__TO BE DONE__. Only the lines from the one containing "Write part 5" through the one containing "build_truck()" are wanted. Give them again exactly, both ends included.

__GIVEN INFORMATION__.
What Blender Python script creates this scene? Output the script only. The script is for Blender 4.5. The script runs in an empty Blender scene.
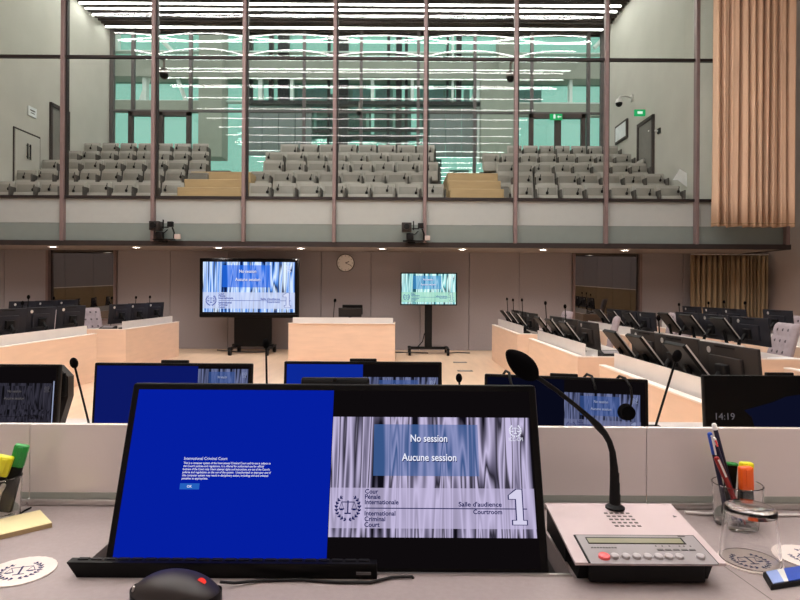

* * *

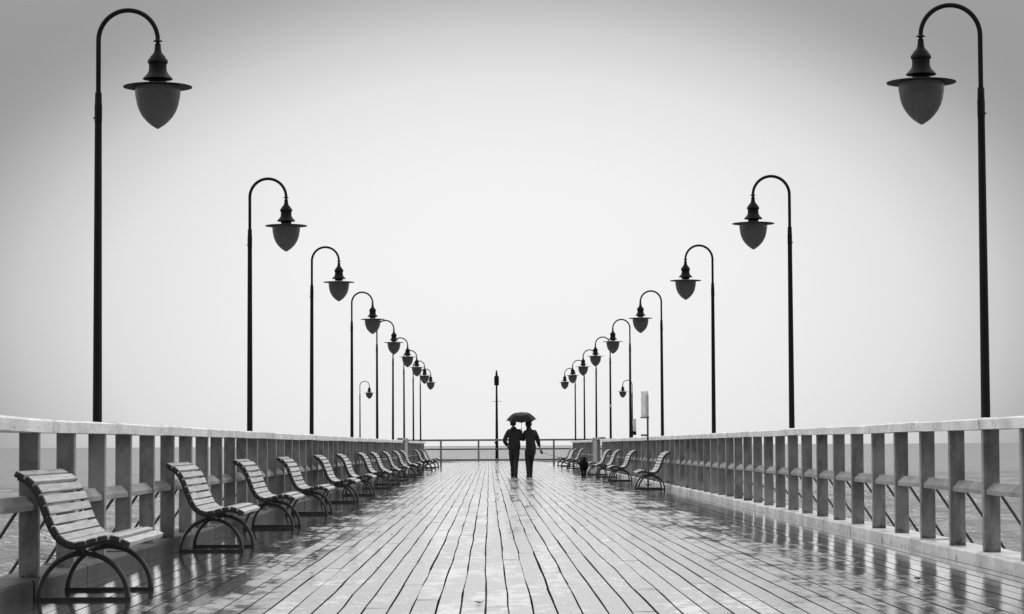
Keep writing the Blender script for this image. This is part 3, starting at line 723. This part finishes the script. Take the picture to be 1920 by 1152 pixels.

--

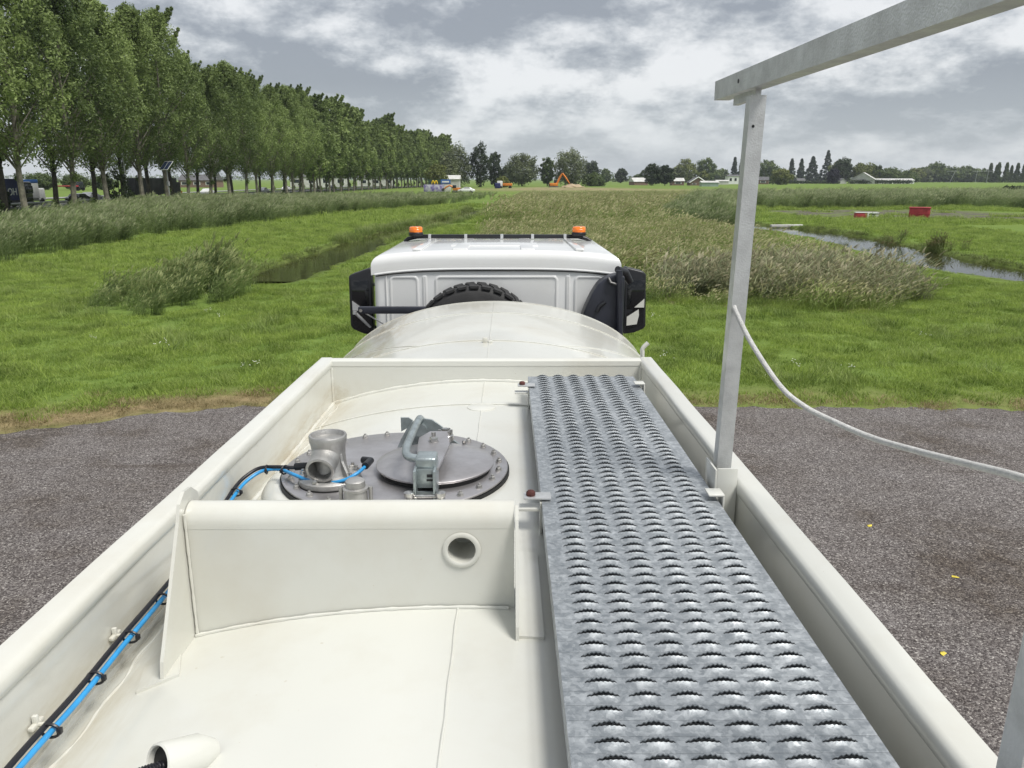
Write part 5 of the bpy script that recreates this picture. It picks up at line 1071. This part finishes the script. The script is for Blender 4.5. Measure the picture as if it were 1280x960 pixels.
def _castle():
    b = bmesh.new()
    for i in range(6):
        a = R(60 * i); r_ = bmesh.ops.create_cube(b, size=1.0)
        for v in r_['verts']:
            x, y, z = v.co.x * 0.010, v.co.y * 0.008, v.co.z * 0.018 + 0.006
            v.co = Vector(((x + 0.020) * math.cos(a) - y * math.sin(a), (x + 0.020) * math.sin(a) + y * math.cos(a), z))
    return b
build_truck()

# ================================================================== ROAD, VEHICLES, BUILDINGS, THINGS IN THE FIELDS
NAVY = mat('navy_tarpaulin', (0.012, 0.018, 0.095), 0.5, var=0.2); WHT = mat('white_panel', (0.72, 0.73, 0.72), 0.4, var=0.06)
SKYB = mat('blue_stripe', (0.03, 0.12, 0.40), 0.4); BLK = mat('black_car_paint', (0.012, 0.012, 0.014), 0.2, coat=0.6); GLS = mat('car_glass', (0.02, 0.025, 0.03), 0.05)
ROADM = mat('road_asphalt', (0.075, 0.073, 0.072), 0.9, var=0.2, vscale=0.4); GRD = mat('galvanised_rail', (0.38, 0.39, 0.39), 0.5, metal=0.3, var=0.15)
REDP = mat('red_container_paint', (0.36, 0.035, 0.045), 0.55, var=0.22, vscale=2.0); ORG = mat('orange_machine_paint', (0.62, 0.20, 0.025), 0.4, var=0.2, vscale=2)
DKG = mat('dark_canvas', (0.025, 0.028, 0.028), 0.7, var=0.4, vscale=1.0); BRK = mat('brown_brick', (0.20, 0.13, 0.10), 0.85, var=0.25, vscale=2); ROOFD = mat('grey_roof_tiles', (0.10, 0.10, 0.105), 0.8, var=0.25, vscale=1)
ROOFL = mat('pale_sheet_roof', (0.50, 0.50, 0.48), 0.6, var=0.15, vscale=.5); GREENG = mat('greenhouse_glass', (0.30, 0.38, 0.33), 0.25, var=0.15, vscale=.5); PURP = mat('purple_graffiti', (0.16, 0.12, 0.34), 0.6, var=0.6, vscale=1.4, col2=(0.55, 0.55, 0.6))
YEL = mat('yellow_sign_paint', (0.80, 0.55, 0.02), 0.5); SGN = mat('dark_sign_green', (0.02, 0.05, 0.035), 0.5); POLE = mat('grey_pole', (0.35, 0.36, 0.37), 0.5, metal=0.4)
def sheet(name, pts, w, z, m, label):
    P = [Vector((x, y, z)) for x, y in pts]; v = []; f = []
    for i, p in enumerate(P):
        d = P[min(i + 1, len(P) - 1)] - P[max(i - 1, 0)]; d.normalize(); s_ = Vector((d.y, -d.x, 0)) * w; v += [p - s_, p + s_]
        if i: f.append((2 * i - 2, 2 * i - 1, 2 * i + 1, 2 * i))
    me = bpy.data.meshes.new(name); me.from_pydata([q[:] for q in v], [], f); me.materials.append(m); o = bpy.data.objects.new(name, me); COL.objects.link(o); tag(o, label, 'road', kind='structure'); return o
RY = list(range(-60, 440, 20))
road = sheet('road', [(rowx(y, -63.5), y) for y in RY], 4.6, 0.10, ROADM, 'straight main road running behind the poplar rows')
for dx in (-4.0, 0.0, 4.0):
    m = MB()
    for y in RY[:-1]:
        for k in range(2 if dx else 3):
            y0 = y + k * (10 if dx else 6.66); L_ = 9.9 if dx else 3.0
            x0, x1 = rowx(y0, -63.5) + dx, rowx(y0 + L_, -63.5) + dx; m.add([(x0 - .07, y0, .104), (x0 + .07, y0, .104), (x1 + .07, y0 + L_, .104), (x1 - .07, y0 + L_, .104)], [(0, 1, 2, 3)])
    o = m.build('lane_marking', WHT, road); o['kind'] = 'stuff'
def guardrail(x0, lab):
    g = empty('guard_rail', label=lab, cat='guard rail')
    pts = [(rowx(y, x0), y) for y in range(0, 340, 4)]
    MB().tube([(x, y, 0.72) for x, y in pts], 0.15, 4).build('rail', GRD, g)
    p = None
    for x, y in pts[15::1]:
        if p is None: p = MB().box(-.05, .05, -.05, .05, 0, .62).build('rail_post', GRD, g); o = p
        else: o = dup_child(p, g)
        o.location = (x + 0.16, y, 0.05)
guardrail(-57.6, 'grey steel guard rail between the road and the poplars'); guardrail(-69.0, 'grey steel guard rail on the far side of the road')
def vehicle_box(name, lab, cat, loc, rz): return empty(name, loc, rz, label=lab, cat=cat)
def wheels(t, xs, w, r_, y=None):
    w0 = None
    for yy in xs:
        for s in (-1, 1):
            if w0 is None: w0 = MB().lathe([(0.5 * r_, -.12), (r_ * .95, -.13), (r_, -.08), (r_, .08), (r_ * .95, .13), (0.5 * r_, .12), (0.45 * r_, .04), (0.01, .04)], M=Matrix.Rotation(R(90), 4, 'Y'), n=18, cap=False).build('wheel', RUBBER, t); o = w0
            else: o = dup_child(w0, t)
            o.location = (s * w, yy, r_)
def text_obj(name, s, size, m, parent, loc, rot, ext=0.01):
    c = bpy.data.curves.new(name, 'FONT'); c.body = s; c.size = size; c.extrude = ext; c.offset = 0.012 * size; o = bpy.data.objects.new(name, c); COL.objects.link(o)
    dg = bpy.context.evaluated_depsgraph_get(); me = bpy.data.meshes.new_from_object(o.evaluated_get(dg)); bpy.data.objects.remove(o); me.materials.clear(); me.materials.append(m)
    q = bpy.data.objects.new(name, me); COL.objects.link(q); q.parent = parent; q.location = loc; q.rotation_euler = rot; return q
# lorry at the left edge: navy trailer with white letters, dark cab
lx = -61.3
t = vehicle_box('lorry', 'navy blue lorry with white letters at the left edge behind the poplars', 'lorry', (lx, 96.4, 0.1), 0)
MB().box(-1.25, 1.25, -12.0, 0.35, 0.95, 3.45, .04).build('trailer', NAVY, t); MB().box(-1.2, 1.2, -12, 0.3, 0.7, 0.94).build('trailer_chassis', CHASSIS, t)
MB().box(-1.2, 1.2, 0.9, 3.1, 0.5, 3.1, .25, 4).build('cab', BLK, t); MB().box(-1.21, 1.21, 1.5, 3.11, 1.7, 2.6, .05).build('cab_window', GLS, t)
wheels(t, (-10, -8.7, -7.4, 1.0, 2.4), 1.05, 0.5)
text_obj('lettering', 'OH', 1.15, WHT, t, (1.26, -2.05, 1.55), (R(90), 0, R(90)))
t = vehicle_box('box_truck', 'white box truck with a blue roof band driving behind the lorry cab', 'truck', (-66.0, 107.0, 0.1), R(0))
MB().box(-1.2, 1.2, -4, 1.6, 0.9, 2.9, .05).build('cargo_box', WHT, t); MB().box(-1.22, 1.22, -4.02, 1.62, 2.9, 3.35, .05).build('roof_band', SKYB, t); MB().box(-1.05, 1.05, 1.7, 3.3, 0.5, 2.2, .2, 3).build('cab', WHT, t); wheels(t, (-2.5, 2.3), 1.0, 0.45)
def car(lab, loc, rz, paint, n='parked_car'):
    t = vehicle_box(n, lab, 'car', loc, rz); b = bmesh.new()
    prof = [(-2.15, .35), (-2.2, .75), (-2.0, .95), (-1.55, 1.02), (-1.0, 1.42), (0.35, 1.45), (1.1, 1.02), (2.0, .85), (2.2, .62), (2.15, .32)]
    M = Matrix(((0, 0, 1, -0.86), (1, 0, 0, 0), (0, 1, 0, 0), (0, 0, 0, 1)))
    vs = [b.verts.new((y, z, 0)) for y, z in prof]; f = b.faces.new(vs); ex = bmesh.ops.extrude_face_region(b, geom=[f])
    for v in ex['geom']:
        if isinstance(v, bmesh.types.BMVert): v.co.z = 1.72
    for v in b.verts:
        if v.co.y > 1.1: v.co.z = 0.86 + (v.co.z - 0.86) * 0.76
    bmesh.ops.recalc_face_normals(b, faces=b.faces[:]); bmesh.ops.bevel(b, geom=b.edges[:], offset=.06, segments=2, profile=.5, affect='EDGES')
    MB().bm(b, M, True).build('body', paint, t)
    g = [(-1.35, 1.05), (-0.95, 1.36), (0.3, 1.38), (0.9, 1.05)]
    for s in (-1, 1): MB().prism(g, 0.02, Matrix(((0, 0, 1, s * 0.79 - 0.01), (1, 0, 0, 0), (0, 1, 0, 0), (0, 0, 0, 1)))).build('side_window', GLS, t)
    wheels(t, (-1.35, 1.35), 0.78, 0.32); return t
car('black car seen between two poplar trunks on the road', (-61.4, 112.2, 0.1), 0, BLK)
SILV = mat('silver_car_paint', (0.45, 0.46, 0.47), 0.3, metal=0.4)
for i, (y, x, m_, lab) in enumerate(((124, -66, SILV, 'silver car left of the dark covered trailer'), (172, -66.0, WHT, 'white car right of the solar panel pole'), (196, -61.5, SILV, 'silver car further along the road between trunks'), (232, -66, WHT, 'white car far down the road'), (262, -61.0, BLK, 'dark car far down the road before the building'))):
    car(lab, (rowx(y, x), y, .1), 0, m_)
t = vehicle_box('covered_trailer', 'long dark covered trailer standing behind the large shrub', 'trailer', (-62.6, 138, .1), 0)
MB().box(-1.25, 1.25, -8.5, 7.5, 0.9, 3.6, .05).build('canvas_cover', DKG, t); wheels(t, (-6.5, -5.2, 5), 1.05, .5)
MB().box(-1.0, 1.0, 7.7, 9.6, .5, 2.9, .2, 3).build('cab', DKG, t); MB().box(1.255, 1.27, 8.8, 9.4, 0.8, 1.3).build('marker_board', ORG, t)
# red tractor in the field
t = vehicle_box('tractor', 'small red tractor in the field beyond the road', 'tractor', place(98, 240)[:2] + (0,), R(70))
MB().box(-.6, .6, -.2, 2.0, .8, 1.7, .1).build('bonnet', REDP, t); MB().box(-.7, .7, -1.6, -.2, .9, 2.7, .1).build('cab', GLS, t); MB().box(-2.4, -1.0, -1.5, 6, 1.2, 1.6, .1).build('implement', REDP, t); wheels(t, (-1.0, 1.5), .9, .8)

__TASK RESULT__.
Write part 5 of the bpy script that recreates this picture. It picks up at line 1071. This part finishes the script. The script is for Blender 4.5. Measure the picture as if it were 1280x960 pixels.
def _castle():
    b = bmesh.new()
    for i in range(6):
        a = R(60 * i); r_ = bmesh.ops.create_cube(b, size=1.0)
        for v in r_['verts']:
            x, y, z = v.co.x * 0.010, v.co.y * 0.008, v.co.z * 0.018 + 0.006
            v.co = Vector(((x + 0.020) * math.cos(a) - y * math.sin(a), (x + 0.020) * math.sin(a) + y * math.cos(a), z))
    return b
build_truck()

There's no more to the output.